Donald Longueuil, a former employee of the hedge fund SAC Capital Advisors, has big for plans when he gets out of prison.

In a letter made public on Tuesday in Federal District Court for the Southern District of New York, Mr. Longueuil, a former New Yorker, said that on his release this December, he was relocating to Florida, getting married in January and taking a three-week honeymoon to Africa.

“Without a doubt, the highlight of my arriving in Florida will be celebrating our wedding on January 25, 2014,” Mr. Longueuil wrote. “I am writing to request permission to take my wife on a honeymoon to the Seychelles and Tanzania from January 27th - February 18th, 2014.”

Although Mr. Longueuil’s prison sentence will be over by then, he will be on supervised released under the jurisdiction of the Florida probation office.

In the letter to Judge Jed S. Rakoff, Mr. Longueuil said he had been an exemplary prisoner, explaining that he had been a leader on the grounds crew and in the Christian community.

“I am a changed person because of this experience,” Mr. Longueuil said, “and I am eager to embark on my new life.”

Judge Rakoff, who presided over Mr. Longueuil’s case, approved the request.
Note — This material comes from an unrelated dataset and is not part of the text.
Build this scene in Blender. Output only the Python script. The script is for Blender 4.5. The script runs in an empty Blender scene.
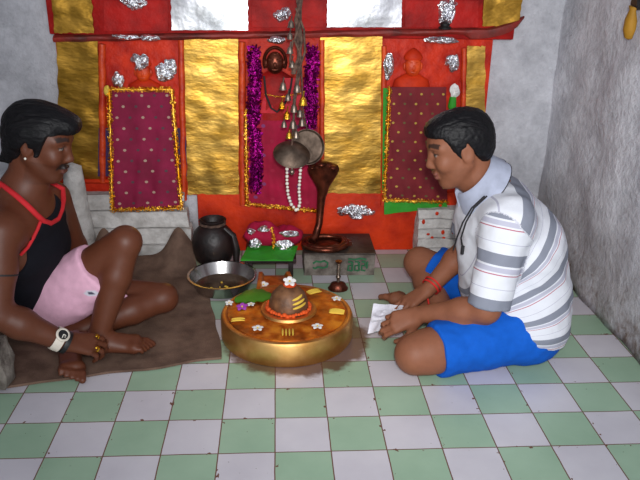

Mr. Longueuil is one of the four former SAC employees who pleaded guilty to insider trading while at the firm, but is the only one in prison, serving two and a half years in a facility in Otisville, N.Y. Mr. Longueuil’s case was among the more colorful to emerge from the long-running insider trading investigation of SAC.

A former competitive speed skater, Mr. Longueuil joined SAC and worked closely with Noah Freeman, a longtime friend. Mr. Longueuil served as the best man at Mr. Freeman’s 2009 wedding, and Mr. Freeman was planning to be a groomsman in Mr. Longueuil’s wedding in February 2011 to P. Mackenzie Mudgett, a former rower at Princeton University.

But Mr. Longueuil’s wedding never happened. Nineteen days before his nuptials, federal agents charged him, Mr. Freeman, and two others with trading on secret information about technology companies that he obtained from so-called expert-network firms that connected him to inside sources at the companies.

Unbeknown to Mr. Longueuil, Mr. Freeman was a government informant. Mr. Freeman secretly recorded his friend describing a brazen coverup that involved Mr. Longueuil destroying computer hard drives with pliers and dumping them into random garbage trucks in Manhattan in the middle of the night. Mr. Longueuil was also charged with obstruction of justice, but that count was dropped as part of his plea deal.

SAC, which had fired Mr. Longueuil in 2010 for poor performance, denounced his conduct. Mr. Freeman pleaded guilty but has yet to be sentenced.